Maybe I should just put it back on the shelf and deal with it another day, I thought. It just seemed like too much to handle, when the kids were starting to go wild. But I knew that I would probably put it off for another six months.

Instead, I sat down on the floor and gently pulled the end of one strand, a thin, silver chain. Evan wanted to help, so I asked him to help me look for the path of the necklace. Over, under, and through, we freed the chain, hung it on the rack, and high-fived each other. Then we tackled a second. When one snagged too much, I resisted the temptation to use brute force that would further tangle the jewelry. Instead, we changed our focus to another necklace that was easier to extract.

One by one, we untangled them, unhurried but determined to reach our goal. Twenty minutes later, the pile on the floor had disappeared, and the necklaces and earrings hung in neat rows on the jewelry rack.

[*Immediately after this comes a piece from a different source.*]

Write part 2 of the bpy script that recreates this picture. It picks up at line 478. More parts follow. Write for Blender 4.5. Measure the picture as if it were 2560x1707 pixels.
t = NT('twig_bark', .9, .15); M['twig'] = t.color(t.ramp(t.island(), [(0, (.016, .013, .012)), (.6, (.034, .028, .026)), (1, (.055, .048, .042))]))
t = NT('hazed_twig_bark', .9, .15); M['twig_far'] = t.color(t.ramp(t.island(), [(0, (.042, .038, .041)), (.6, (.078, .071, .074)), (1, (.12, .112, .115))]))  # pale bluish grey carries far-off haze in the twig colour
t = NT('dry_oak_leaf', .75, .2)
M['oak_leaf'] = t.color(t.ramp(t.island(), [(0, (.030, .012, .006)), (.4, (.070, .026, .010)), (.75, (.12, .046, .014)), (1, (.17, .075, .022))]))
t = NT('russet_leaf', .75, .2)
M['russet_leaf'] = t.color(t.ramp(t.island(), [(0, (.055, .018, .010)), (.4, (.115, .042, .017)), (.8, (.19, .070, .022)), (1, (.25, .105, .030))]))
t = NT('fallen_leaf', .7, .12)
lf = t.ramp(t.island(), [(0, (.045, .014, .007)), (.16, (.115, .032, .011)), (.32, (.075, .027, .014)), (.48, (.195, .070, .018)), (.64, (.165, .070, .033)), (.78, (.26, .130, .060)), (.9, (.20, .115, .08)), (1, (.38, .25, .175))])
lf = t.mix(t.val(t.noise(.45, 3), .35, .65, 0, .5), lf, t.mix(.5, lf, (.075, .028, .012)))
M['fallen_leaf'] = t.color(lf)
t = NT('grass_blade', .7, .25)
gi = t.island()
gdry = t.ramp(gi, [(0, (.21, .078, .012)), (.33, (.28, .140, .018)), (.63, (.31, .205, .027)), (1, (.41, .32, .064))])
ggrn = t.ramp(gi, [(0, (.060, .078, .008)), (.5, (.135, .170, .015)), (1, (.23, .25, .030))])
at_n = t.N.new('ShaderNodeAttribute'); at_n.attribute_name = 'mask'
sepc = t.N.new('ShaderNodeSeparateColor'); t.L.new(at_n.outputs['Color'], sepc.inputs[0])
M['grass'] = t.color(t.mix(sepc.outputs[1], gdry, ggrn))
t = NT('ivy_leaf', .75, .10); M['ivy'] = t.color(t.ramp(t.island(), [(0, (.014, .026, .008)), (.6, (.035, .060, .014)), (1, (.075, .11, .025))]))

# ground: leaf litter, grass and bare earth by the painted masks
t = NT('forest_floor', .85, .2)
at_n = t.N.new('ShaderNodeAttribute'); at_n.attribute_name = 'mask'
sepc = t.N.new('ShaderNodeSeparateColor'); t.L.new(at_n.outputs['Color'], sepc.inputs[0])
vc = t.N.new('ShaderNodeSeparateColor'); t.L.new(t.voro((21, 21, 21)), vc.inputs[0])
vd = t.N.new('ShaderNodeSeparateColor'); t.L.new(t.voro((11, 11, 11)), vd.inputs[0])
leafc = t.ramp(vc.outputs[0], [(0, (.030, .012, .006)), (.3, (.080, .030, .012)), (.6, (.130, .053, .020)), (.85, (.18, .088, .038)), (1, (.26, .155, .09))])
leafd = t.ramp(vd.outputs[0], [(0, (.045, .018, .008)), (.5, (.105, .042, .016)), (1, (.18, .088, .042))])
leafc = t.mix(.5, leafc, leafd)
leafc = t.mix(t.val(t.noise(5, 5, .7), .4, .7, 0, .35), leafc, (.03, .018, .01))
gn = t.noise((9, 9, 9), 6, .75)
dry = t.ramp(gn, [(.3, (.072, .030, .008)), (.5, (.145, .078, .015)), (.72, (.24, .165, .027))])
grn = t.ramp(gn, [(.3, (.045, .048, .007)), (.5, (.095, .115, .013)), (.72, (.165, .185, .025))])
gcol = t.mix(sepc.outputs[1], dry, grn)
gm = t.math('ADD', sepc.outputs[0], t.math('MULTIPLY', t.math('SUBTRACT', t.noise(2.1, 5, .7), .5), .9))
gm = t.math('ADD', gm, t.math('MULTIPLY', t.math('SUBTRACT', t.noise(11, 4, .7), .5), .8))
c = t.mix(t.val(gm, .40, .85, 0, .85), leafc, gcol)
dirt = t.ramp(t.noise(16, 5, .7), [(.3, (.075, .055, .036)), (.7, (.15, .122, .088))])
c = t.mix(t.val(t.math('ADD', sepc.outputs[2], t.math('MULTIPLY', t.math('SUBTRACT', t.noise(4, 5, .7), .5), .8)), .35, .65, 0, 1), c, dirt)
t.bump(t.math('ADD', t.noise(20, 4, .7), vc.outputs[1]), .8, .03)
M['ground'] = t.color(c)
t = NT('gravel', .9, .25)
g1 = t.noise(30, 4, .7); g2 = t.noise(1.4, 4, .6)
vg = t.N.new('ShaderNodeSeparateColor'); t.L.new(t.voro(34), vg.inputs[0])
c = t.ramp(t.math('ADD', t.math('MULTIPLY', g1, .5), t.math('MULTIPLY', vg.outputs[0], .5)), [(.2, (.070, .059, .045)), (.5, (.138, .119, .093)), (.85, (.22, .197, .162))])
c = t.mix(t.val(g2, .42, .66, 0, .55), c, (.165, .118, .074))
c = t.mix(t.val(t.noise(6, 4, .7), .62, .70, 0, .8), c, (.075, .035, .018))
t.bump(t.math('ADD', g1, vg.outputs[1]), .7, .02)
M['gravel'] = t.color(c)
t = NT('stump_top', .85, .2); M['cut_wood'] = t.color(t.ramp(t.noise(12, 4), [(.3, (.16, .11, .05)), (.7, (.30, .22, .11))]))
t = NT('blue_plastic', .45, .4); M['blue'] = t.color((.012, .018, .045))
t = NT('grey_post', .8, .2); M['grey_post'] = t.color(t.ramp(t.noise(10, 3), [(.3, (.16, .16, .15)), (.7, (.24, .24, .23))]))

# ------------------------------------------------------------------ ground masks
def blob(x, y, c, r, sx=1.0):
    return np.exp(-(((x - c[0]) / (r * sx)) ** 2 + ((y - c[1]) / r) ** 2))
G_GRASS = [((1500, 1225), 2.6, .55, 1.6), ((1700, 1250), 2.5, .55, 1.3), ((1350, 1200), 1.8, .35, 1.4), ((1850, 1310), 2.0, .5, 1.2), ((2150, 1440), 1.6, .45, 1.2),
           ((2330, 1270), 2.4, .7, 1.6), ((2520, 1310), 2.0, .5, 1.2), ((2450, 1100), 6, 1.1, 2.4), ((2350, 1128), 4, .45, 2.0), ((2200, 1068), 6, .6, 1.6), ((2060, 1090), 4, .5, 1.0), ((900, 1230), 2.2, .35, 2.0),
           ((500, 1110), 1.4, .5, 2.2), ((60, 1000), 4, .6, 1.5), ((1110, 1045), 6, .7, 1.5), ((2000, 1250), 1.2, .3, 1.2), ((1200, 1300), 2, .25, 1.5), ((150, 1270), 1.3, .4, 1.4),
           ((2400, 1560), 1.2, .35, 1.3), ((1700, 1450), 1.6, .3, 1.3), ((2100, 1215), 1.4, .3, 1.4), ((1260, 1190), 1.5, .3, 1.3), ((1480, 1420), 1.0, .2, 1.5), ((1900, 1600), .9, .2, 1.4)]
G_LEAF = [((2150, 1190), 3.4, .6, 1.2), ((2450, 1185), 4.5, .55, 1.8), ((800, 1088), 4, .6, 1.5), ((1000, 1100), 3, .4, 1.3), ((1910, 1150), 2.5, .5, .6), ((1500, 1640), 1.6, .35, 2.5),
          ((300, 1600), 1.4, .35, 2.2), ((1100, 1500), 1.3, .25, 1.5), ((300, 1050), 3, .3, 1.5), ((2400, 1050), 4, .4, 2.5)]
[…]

I almost couldn’t believe that we had overcome such a daunting task so quickly. It felt almost magical that suddenly there were no more knots to speak of. We had untangled all of them, one thread at a time.

what’s fueling me

I love The Bachelor, and I’m not ashamed to say it. The collective outrage this week over Arie’s take-backsies proposal to Becca and for-realsies proposal to Lauren, then the nationwide cheer when Becca was announced as Bachelorette, was riveting. The routine of watching The Bachelor and Bachelor-related shows, then dishing with my friends, consuming tweets, the feminist Here to Make Friends Podcast, and Ali Barthwell’s delightful Vulture recaps is one of the few things I do for pure enjoyment and not self-improvement.

The Parkland teens. ‘Nuff said.

This is from last spring, but a friend recently shared it and had me LOL’ing: Newport, Oregon police investigated what appeared to be a cat perched in a tree, holding an assault rifle.